Ontem foi Dia dos Pais. Aquela data estrategicamente posicionada no calendário para empolgar os filhos e, por tabela, massagear o ego dos pais. Uma jogada comercial tão sutil quanto um outdoor piscando “Compre já!”. Mas tudo bem, a gente finge que é sobre afeto.

Tenho uma história para contar. Prepare-se, porque ela envolve emoção, suspense e... financiamento.

Em um desses dias comemorativos de algum ano perdido na memória, meu filho chegou com aquele brilho nos olhos e disse:

— Pai, vou te dar um presente.

— Deixa disso, filho. O que importa é o abraço, o almoço em família, aquela carne meio passada e o arroz com gosto de panela.

— Não, pai, quero te dar um presente. Podemos ir pra Piraju agora?

— Claro, filho. Vamos lá. (Confesso que já comecei a desconfiar. Piraju não é exatamente o polo dos presentes afetivos.)

Seguimos para a cidade vizinha. Tentei arrancar alguma pista do motivo da viagem, mas ele estava mais fechado que porta de banco em feriado. Chegamos numa concessionária de automóveis. Sim, uma concessionária. E eu, já com o coração acelerado e a carteira tremendo, soltei:

— Filho, não precisa exagerar. Um carro é demais. Meu carango velho pode até tossir na estrada, mas tem personalidade. O limpador não funciona na chuva? Isso é charme retrô. E aquela vez que ele quase nos deixou a pé no sítio? Uma memória inesquecível.

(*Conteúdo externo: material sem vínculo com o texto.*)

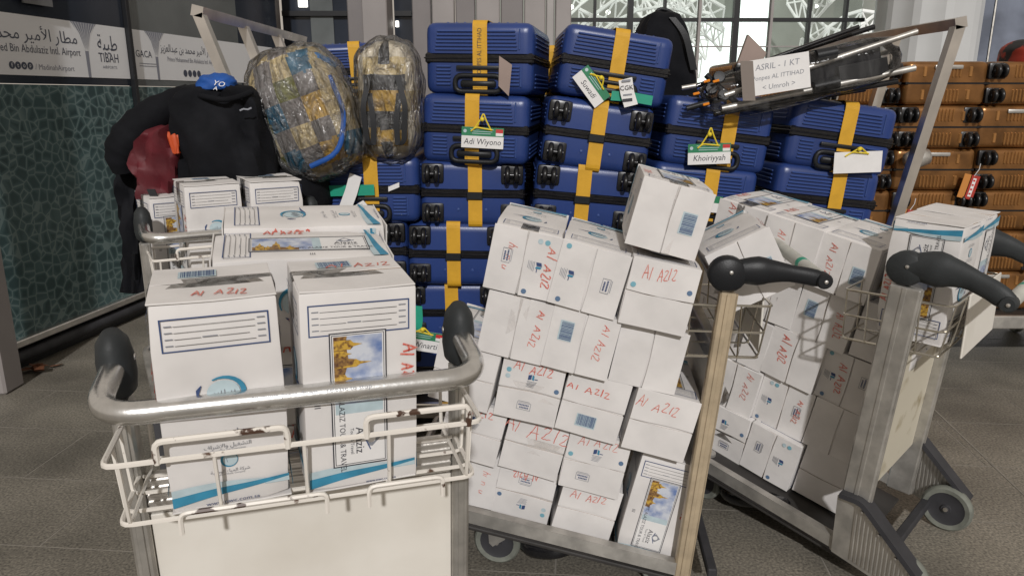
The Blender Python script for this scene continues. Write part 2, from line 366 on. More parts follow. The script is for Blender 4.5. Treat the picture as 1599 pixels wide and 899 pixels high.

— Pai, relaxa. Você vai dar seu carro como entrada. Eu pago as três primeiras parcelas.

Aí começou o teatro. Fomos conversar com o vendedor, meu filho todo empolgado, dizendo que ia me dar um carro de presente. Eu já me sentindo enebriado com o cheiro de carro novo.

Na mesa, o vendedor, um profissional experiente em perceber a diferença entre a intenção e o saldo bancário, pergunta:

— O senhor vai financiar?

— Sim — respondi, com a confiança de quem ainda não entendeu nada.

— Em quantas parcelas?

— Em três.

Meu filho arregalou os olhos como se tivesse visto o IPVA de uma carreta.

— Não, pai! Três não dá! Tem que ser no mínimo dez parcelas! Eu pago as três primeiras.

— Ué, filho... não era um presente? Achei que você ia me dar o carro. Vamos voltar para casa, você me dá um abraço de Dia dos Pais e eu fico até mais feliz. Sem parcelas, sem boletos, só afeto puro.

— Tá bom, pai...

Voltamos para casa. Nunca mais tocamos no assunto do carro. Mas até hoje, quando ele me dá um abraço, eu sorrio por dentro... e penso nas três parcelas.